One evening, he followed them onto the bus they took, not knowing where or how far they would be traveling. With the help of a Romanian interpreter, Wagner was able to understand the women and children’s conversation, centering around how much money they had made on the streets that day. One of the children with them carried an iPhone.
Over an hour later, Wagner followed them off the bus to an apartment complex with a swimming pool — a far cry from the life of desperation described on the cardboard signs.
“We went through a wooded area and into an apartment complex where rents range up to about $2,200 a month,” he said. “It wasn’t really the down-and-out life that is being portrayed on the streets.”
At one point in the report, a concerned citizen can be seen confronting a panhandling woman with a child in an apparent deep sleep in a stroller. To prove he is awake, the woman touches his face, lightly shakes him, and calls his name, but he does not stir. The worried passerby states that the child has been like that for hours and appears to be drugged.
“We saw other children in this woman’s arms who also looked like they were in a very deep sleep,” Wagner said. “So it’s concerning, it’s concerning that kids are out there day after day after day, in the elements, being exposed to this.”

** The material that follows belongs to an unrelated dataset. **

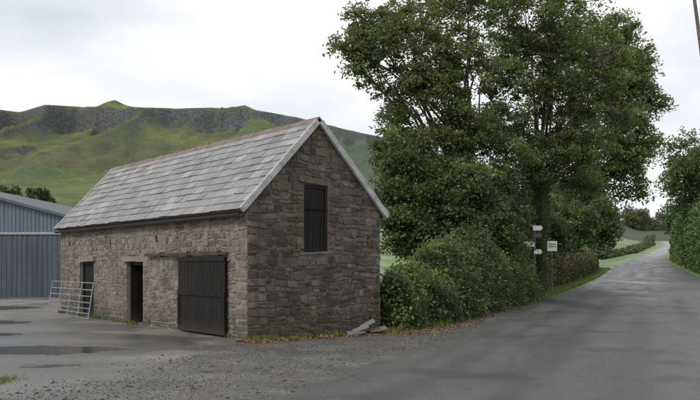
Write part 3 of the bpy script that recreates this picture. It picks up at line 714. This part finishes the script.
sg=empty('road_sign'); sx,sy=10.15,41.2; mb=MB(); mb.tube([(sx,sy,-.1),(sx,sy,3.05)],.032,8); mb.obj('post',WOOD,sg)
mb=MB(); board(mb,sx-.25,sy-.045,2.5,.5,.5,0,.1); mb.obj('plate',WHITE,sg)
mb=MB(); board(mb,sx-.2,sy-.075,2.72,.4,.03,0,.1);board(mb,sx-.2,sy-.075,2.84,.4,.03,0,.1); mb.obj('plate_rules',BROWN,sg)
up_=empty('utility_pole'); mb=MB(); mb.tube([(14.2,30,-.3),(13.4,30,5.5),(12.35,30,13.4)],[.10,.08,.055],10); mb.obj('pole',WOOD,up_)
mb=MB(); mb.box((11.5,29.9,12.9),(1.8,0,0),(0,.1,0),(0,0,.12)); mb.obj('crossarm',WOOD,up_)

# ---------------------------------------------------------------- small scatter
N=11000; px=rng.uniform(-6,6,N*3); py=rng.uniform(9,26,N*3)
dr=np.minimum(px-XL(py),XR(py)-px); dy_=poly_sdf(px,py,YARD); dg=poly_sdf(px,py,GRAV)
ok=(dr<.6*rng.random(N*3)**2)&(dy_<1.2*rng.random(N*3)**3)&(dg>0); ok&=(rng.random(N*3)<.45+.55*(fbm(px*.8,py*.8,61)>.5))
px,py=px[ok][:N],py[ok][:N]; n=len(px); r=rng.uniform(.006,.018,n)*(1+1.2*(rng.random(n)<.04))
octv=np.array([[1,0,0],[-1,0,0],[0,1,0],[0,-1,0],[0,0,.7],[0,0,-.7]]); octf=np.array([[0,2,4],[2,1,4],[1,3,4],[3,0,4],[2,0,5],[1,2,5],[3,1,5],[0,3,5]])
V=(octv[None]*(1+rng.uniform(-.3,.3,(n,6,1))))*r[:,None,None]*np.array([1.2,1,.8]); th=rng.uniform(0,6.28,n)[:,None]
Vx=V[...,0]*np.cos(th)-V[...,1]*np.sin(th);Vy=V[...,0]*np.sin(th)+V[...,1]*np.cos(th)
V=np.stack([Vx+px[:,None],Vy+py[:,None],V[...,2]+(r*.2)[:,None]],-1).reshape(-1,3)
mesh_np('gravel',V,(octf[None]+np.arange(n)[:,None,None]*6).reshape(-1,3),PEB,{'tint':np.repeat(rng.uniform(.2,1,n),6)},k=3)
# fallen leaves along the barn foot and hedge foot
n=6500; a=rng.random(n)
qq=rng.uniform(-.4,6.,n); off=-np.abs(rng.normal(size=n))*.4-.05
gx=C0[0]+D2[0]*qq+N2[0]*-off; gy=C0[1]+D2[1]*qq+N2[1]*-off
vy=rng.uniform(21,46,n); vx=XL(vy)-.3-rng.random(n)**1.2*1.5+rng.normal(size=n)*.2
X=np.where(a<.5,gx,vx);Y=np.where(a<.5,gy,vy)
Z=TH(X,Y)+.012+rng.random(n)*.02
C=np.stack([X,Y,Z],-1); d=rng.normal(size=(n,3));d[:,2]*=.25; d/=np.linalg.norm(d,axis=1)[:,None]; b=np.cross(d,np.array([0,0,1.])+rng.normal(size=(n,3))*.25); b/=np.linalg.norm(b,axis=1)[:,None]
d*=.04;b*=.026
ky=poly_sdf(X,Y,[tuple((C0)[:2]),tuple((C0+D2*WID)[:2]),tuple((C0+D2*WID+D1*8)[:2]),tuple((C0+D1*8)[:2])])<0
C=C[ky];d=d[ky];b=b[ky];n=len(C)
mesh_np('leaf_litter',np.stack([C-d,C+b,C+d,C-b],1).reshape(-1,3),np.arange(n*4).reshape(-1,4),LITTER,{'tint':np.repeat(rng.random(n),4)})
# grass blades
def grass(name,X,Y,h,tb=0.):
    n=len(X); Z=TH(X,Y); a=rng.uniform(0,6.28,n); l=rng.normal(size=(n,2))*.35*h[:,None]; w_=.006+.003*Y/20
    p0=np.stack([X-np.cos(a)*w_,Y-np.sin(a)*w_,Z-.01],-1);p1=np.stack([X+np.cos(a)*w_,Y+np.sin(a)*w_,Z-.01],-1)
    m_=np.stack([X+l[:,0]*.3,Y+l[:,1]*.3,Z+h*.6],-1); dx=np.stack([np.cos(a)*w_*.7,np.sin(a)*w_*.7,np.zeros(n)],-1)
    tp=np.stack([X+l[:,0],Y+l[:,1],Z+h],-1)
    V=np.stack([p0,p1,m_+dx,m_-dx,tp],1).reshape(-1,3); b_=np.arange(n)[:,None]*5
    Fq=np.concatenate([b_+np.array([0,1,2]),b_+np.array([0,2,3]),b_+np.array([3,2,4])],0)
    mesh_np(name,V,Fq,GRASS,{'tint':np.repeat(np.clip(.5+tb+rng.normal(size=n)*.2,0,1),5)},k=3)
n=34000; Y=rng.uniform(37,100,n); tq=rng.random(n); X=XL(Y)-.1-tq*2.0
g1=rng.uniform(.08,.3,n)
n=2600; q=rng.uniform(0,5,n); o_=np.abs(rng.normal(size=n))*.10+.08; X2=C0[0]+D2[0]*q+N2[0]*o_; Y2=C0[1]+D2[1]*q+N2[1]*o_
keep=fbm(q*2,q*0,71)>.55; X2,Y2=X2[keep],Y2[keep]
n=1600; q=rng.uniform(0,13.5,n); q=q[~((q>.8)&(q<3.6))]; keep=fbm(q*1.5,q*0,72)>.52; q=q[keep]; o_=np.abs(rng.normal(size=len(q)))*.06+.07; X3=C0[0]+D1[0]*q+N1[0]*o_; Y3=C0[1]+D1[1]*q+N1[1]*o_
n=900; X4=-5.5+rng.normal(size=n)*.16; Y4=12.7+rng.normal(size=n)*.25
n=5000; Y5=rng.uniform(23,38,n); X5=XL(Y5)-.9-rng.random(n)*1.2; kp=fbm(X5*1.2,Y5*1.2,73)>.5; X5,Y5=X5[kp],Y5[kp]
GX=np.concatenate([X,X2,X3,X4,X5]);GY=np.concatenate([Y,Y2,Y3,Y4,Y5])
GH=np.concatenate([g1,rng.uniform(.03,.14,len(X2)),rng.uniform(.04,.16,len(X3)),rng.uniform(.01,.05,len(X4)),rng.uniform(.05,.2,len(X5))])
grass('grass',GX,GY,GH)
# broken slates lying at the hedge foot
sb=MB()
for (x,y,z_,ry) in ((.35,21.2,.05,.5),(.55,21.35,.14,.65),(.2,21.05,.02,.15),(.8,21.5,.04,.3)):
    c_,s_=math.cos(ry),math.sin(ry); sb.box((x-.25,y-.2,z_),(.45*c_,.06,.32*s_),(-.05,.35,.05),(-.015*s_,0,.015*c_),rng.random()*.4)
sb.obj('broken_slates',SLATE)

Ross Hunter, secretary of the Washington State Department of Children, Youth, and Families, expressed concern over the video of the unresponsive child, noting that a child should not typically remain still after attempts to wake them up. However, he said that the law prevents his department from stepping in unless it can be proven that a child is clearly in danger.
“The question is, do our laws adequately protect these children on the street?” Wagner asked.